DeSantis’ veto letter Friday pointed to concerns about the bill allowing ex-spouses to have existing alimony agreements amended.

“If CS/CS/SB 1796 were to become law and be given retroactive effect as the Legislature intends, it would unconstitutionally impair vested rights under certain preexisting marital settlement agreements,” the governor wrote.

Many ex-spouses who appeared before legislative committees to speak against the bill said they agreed to give up assets at the time of their divorces in exchange for permanent alimony awards.

But proponents of the overhaul argued the bill would “modernize” Florida’s alimony laws by making the process more equitable and predictable for divorcing families.

“We are incredibly disappointed by the veto of this much needed bill. Today, Gov. DeSantis chose divorce lawyers over Florida’s families and parents who love their children and who want to be a part of their lives,” Marc Johnson, a Tampa lawyer who is president of the pro-overhaul group Florida Family Fairness, said in a prepared statement.

Under the measure, people married for less than three years would not have been eligible for alimony payments, and those who had been married 20 years or longer would have been eligible to receive payments for up to 75 percent of the terms of the marriage.

Another part of the bill would have required judges to begin with a “presumption” that children should split their time equally between parents. Scott largely pinned his 2016 veto of an alimony bill on a similar child-sharing provision.

The Family Law Section of The Florida Bar, which lobbied against the bill, thanked the governor “for understanding the bad precedent the retroactivity” of the measure would have established.
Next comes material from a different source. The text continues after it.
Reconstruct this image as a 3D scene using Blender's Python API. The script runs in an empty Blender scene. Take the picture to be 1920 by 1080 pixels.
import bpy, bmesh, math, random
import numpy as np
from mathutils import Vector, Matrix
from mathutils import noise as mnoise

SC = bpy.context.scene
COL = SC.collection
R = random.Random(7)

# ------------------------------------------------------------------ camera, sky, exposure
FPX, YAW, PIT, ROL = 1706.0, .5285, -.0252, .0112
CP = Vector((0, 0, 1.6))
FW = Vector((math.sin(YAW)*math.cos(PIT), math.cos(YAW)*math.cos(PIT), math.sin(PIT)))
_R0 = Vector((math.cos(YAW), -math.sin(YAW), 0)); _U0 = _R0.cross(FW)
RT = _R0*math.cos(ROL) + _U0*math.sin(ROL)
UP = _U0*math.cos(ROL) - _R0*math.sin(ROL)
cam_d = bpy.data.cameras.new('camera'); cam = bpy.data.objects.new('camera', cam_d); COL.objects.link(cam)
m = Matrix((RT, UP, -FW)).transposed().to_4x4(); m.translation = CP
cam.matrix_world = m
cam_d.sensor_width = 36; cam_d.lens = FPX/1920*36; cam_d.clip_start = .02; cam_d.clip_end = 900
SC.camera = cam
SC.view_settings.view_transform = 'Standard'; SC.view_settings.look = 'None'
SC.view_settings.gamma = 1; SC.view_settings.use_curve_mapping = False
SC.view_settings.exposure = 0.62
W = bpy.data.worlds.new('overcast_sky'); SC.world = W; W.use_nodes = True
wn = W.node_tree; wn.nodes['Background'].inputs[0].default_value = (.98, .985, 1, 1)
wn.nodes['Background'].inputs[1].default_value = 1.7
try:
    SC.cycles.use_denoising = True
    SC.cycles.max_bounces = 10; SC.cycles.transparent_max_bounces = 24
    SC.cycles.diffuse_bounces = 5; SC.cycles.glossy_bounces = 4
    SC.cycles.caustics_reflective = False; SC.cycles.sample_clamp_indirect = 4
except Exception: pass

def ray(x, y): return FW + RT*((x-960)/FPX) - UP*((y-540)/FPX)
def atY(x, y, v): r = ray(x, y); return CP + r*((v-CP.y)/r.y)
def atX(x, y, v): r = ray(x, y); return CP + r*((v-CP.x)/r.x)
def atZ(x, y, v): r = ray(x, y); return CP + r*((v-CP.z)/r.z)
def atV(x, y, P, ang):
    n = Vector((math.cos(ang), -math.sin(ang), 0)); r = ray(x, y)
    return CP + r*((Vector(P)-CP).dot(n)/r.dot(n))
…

“If signed into law, this legislation would have upended thousands upon thousands of settlements, backlogging the courts and throwing many Floridians’ lives into turmoil,” the statement, attributed to the section’s chairman, Philip Wartenberg, and immediate past chairwoman, Heather Apicella, said.

People and organizations on both sides of the issue heavily lobbied DeSantis’ office.

The “First Wives Advocacy” group tweeted Friday that it had delivered a petition to DeSantis with more than 2,000 signatures asking for a veto.

As of Friday, the governor’s office had received 5,939 emails in support of the bill and 1,250 in opposition, along with 349 phone calls in favor and 289 against the measure.

When asked for a tally of phone calls and emails about the bill, DeSantis’ office also provided excerpts from messages pleading with the governor for a veto.

A message from Felice Schulaner argued that the alimony changes would primarily hurt women and families.

“The likely consequences are that women will largely be the most impacted, particularly women who divorced after long marriages where they might have put their careers on hold to support their now ex-husbands. How many women will be forced into poverty? How many women will lose their homes?” part of Schulaner’s message said. “I get that your rich male friends might want to divorce their wives for a new model, but the injustice of this is extraordinary.”

In another message, Murielle Fournier wrote that she made an “amicable global settlement” with her ex-husband “in good faith.” Under the agreement, her ex-husband isn’t allowed to modify his payments.

“It’s a contract that I made under the current law. I work and have to rent a room because I can’t afford to rent my own place. I don’t own a home, no retirement plan. No nest egg. This bill will devastate me financially,” she wrote.